--- BEGIN ---
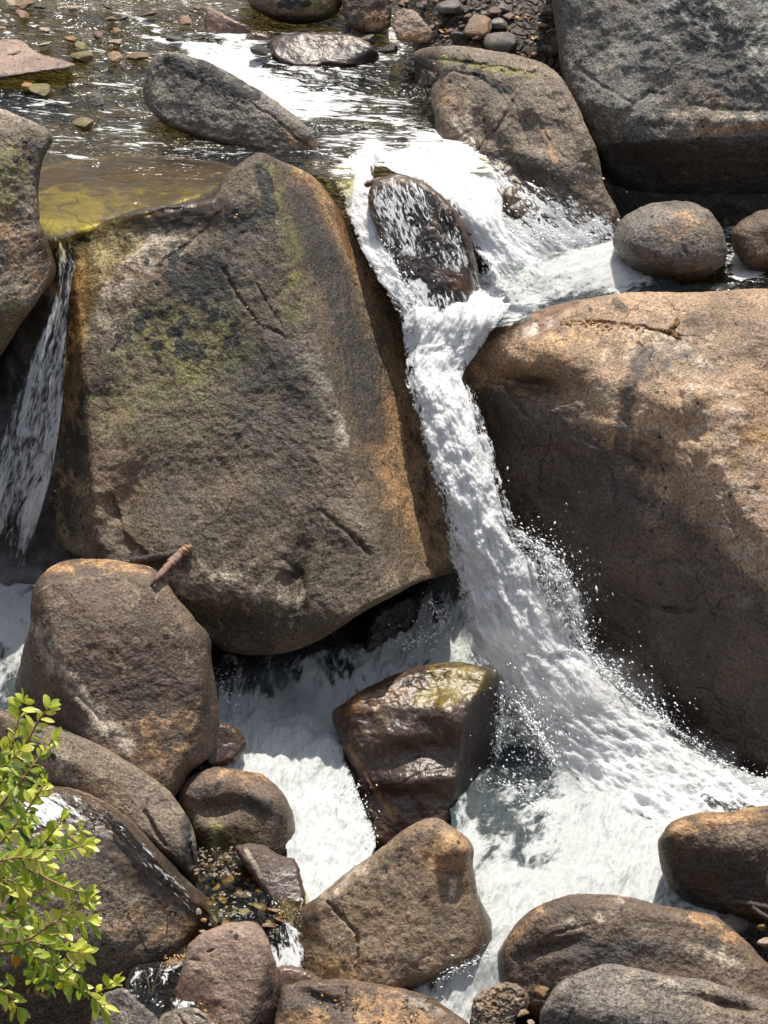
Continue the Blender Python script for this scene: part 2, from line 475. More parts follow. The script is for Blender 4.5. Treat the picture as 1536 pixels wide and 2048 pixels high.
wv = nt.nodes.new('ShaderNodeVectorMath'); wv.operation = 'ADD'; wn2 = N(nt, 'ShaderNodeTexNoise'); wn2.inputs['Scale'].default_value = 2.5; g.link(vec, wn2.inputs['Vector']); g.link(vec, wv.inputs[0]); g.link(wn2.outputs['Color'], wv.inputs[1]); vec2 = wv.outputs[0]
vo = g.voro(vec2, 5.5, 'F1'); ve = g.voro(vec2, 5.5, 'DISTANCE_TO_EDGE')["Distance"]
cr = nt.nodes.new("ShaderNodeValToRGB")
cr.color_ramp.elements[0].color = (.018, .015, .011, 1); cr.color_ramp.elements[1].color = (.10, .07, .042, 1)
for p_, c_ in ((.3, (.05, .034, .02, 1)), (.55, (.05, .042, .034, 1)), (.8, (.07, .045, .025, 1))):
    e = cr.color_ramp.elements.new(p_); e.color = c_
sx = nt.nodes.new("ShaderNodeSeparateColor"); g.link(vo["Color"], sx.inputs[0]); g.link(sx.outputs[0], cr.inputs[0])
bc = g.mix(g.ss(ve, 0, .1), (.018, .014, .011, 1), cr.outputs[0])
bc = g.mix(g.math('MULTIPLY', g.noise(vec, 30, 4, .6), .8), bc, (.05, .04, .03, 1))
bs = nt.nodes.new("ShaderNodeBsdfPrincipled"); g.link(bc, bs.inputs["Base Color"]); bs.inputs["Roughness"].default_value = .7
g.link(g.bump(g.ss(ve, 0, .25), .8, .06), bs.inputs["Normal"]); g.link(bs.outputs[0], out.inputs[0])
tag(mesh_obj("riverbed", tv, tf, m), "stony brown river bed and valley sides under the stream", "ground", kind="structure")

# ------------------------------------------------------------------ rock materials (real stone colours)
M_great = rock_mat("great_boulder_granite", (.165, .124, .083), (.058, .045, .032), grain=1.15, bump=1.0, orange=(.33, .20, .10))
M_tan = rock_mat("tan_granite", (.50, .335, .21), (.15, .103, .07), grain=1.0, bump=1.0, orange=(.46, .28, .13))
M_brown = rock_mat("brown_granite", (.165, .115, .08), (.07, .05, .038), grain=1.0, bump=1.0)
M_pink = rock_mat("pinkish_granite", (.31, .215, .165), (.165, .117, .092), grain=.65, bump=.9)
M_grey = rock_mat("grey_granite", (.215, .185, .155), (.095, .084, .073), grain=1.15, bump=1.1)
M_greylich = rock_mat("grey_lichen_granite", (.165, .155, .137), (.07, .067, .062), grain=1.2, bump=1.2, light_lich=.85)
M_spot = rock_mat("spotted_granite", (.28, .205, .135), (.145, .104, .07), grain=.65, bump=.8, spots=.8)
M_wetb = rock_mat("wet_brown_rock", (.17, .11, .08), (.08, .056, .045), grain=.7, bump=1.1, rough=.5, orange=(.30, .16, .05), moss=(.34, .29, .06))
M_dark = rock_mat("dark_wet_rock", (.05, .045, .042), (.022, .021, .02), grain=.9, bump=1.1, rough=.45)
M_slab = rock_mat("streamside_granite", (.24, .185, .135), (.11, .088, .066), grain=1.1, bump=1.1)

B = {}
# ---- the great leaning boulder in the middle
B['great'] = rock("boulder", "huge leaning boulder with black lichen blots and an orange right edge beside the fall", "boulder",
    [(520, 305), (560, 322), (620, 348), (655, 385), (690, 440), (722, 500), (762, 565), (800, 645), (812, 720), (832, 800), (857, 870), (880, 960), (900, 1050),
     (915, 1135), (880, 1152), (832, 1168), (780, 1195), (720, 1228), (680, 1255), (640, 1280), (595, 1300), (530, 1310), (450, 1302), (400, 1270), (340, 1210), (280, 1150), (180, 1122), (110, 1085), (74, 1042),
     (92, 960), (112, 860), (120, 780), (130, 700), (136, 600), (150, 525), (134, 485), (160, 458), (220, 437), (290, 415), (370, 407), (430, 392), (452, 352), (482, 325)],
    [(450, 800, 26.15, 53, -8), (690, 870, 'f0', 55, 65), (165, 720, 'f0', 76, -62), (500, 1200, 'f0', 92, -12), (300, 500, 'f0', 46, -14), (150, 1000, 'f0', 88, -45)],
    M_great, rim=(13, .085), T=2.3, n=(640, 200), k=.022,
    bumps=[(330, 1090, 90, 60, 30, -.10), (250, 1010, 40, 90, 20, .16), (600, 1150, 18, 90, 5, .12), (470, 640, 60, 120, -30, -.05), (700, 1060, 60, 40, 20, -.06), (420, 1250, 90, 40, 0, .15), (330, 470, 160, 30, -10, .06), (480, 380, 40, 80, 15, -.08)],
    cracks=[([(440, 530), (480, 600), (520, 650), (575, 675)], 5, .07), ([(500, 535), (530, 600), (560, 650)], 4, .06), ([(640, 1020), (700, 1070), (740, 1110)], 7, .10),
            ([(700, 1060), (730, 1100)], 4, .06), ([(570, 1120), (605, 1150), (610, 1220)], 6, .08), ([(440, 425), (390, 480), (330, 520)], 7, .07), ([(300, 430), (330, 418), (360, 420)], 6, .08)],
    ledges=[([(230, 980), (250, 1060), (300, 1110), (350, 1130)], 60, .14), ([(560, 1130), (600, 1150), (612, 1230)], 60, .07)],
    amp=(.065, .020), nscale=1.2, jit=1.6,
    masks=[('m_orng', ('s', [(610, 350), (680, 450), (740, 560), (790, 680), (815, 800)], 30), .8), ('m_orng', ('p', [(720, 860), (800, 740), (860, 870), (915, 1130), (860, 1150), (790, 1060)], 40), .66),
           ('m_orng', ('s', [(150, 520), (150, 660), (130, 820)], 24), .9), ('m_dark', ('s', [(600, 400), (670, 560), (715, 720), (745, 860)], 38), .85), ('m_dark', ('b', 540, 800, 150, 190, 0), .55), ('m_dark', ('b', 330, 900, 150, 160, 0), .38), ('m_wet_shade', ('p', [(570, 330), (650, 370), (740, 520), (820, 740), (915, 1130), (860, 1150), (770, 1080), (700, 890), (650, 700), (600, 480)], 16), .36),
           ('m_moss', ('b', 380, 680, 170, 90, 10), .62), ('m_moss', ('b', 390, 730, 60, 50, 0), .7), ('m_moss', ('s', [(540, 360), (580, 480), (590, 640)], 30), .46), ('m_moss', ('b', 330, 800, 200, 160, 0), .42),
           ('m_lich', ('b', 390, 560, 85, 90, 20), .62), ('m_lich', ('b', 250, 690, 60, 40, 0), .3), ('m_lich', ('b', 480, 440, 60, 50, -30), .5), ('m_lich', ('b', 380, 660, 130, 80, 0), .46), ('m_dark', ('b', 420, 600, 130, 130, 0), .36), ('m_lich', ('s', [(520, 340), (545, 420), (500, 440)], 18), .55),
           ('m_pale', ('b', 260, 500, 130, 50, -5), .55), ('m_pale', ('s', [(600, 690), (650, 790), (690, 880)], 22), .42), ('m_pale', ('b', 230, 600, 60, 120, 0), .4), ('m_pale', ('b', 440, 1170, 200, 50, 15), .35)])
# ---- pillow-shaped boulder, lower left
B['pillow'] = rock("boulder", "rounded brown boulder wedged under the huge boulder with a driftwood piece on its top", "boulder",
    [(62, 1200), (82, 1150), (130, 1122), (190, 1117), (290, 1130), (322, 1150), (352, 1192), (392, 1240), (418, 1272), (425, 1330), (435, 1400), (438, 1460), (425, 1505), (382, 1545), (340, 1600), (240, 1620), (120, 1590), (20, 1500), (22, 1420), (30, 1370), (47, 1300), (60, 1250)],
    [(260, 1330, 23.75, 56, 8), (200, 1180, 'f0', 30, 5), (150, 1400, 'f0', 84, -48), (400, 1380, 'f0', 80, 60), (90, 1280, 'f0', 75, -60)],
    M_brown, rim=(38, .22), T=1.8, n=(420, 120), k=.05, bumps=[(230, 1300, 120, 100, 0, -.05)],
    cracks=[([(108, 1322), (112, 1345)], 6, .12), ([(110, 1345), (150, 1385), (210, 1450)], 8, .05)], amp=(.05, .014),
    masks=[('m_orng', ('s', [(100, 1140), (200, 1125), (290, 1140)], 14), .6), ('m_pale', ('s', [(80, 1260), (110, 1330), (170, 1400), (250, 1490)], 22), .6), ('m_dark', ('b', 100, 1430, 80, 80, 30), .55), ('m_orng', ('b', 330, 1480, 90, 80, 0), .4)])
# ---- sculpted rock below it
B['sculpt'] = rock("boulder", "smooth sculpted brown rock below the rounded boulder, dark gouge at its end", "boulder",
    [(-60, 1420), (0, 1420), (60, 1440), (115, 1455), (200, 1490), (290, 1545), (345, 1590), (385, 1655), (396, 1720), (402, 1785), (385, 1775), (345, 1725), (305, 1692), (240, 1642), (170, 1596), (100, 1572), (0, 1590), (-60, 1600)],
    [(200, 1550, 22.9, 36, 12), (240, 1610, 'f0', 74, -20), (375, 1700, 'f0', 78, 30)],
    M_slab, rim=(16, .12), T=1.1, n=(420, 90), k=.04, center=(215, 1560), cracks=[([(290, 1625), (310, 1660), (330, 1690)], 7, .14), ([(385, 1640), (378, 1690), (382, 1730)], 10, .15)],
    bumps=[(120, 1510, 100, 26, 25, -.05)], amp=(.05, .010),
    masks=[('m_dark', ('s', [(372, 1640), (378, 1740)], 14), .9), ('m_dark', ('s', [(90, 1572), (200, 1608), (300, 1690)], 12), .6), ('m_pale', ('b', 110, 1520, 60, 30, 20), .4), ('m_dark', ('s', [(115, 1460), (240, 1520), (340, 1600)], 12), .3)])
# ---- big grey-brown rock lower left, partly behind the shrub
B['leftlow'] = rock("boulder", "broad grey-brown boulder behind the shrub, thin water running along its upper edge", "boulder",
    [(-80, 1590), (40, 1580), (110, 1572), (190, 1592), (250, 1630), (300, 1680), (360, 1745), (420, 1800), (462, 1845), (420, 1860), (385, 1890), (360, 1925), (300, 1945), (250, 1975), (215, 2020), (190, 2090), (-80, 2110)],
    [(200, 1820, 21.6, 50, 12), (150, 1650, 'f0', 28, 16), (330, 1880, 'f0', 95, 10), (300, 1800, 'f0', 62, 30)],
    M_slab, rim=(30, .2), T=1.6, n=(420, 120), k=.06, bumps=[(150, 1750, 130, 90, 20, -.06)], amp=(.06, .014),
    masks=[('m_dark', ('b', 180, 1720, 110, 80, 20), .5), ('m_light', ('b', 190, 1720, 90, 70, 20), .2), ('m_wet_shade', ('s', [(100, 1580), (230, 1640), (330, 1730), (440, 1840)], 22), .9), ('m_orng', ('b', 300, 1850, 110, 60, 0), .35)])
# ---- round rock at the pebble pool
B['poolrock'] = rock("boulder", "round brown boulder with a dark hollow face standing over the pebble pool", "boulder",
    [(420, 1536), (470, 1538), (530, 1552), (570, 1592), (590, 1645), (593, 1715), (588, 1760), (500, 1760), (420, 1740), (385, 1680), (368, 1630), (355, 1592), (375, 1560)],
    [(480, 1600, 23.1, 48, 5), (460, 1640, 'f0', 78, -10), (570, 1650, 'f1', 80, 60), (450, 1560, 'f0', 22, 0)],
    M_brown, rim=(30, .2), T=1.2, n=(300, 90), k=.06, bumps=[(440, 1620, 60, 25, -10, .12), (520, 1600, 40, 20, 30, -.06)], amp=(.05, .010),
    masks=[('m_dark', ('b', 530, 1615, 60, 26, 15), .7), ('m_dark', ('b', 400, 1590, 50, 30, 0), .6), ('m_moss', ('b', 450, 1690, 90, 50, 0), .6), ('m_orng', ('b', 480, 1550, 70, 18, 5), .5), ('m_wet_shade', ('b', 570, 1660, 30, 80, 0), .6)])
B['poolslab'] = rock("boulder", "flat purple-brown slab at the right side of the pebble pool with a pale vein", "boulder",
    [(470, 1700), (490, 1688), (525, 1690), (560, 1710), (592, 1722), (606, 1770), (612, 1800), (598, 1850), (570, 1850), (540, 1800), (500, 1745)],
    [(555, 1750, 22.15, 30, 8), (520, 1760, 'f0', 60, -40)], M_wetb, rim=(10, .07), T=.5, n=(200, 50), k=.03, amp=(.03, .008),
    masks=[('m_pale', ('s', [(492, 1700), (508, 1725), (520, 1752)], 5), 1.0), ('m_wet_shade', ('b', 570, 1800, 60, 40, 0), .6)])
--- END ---
REQUEST: Leave out the pictures. Transcribe only the lines above, from the first through the one that contains "brown river bed".

FULL RESPONSE:
Continue the Blender Python script for this scene: part 2, from line 475. More parts follow. The script is for Blender 4.5. Treat the picture as 1536 pixels wide and 2048 pixels high.
wv = nt.nodes.new('ShaderNodeVectorMath'); wv.operation = 'ADD'; wn2 = N(nt, 'ShaderNodeTexNoise'); wn2.inputs['Scale'].default_value = 2.5; g.link(vec, wn2.inputs['Vector']); g.link(vec, wv.inputs[0]); g.link(wn2.outputs['Color'], wv.inputs[1]); vec2 = wv.outputs[0]
vo = g.voro(vec2, 5.5, 'F1'); ve = g.voro(vec2, 5.5, 'DISTANCE_TO_EDGE')["Distance"]
cr = nt.nodes.new("ShaderNodeValToRGB")
cr.color_ramp.elements[0].color = (.018, .015, .011, 1); cr.color_ramp.elements[1].color = (.10, .07, .042, 1)
for p_, c_ in ((.3, (.05, .034, .02, 1)), (.55, (.05, .042, .034, 1)), (.8, (.07, .045, .025, 1))):
    e = cr.color_ramp.elements.new(p_); e.color = c_
sx = nt.nodes.new("ShaderNodeSeparateColor"); g.link(vo["Color"], sx.inputs[0]); g.link(sx.outputs[0], cr.inputs[0])
bc = g.mix(g.ss(ve, 0, .1), (.018, .014, .011, 1), cr.outputs[0])
bc = g.mix(g.math('MULTIPLY', g.noise(vec, 30, 4, .6), .8), bc, (.05, .04, .03, 1))
bs = nt.nodes.new("ShaderNodeBsdfPrincipled"); g.link(bc, bs.inputs["Base Color"]); bs.inputs["Roughness"].default_value = .7
g.link(g.bump(g.ss(ve, 0, .25), .8, .06), bs.inputs["Normal"]); g.link(bs.outputs[0], out.inputs[0])
tag(mesh_obj("riverbed", tv, tf, m), "stony brown river bed and valley sides under the stream", "ground", kind="structure")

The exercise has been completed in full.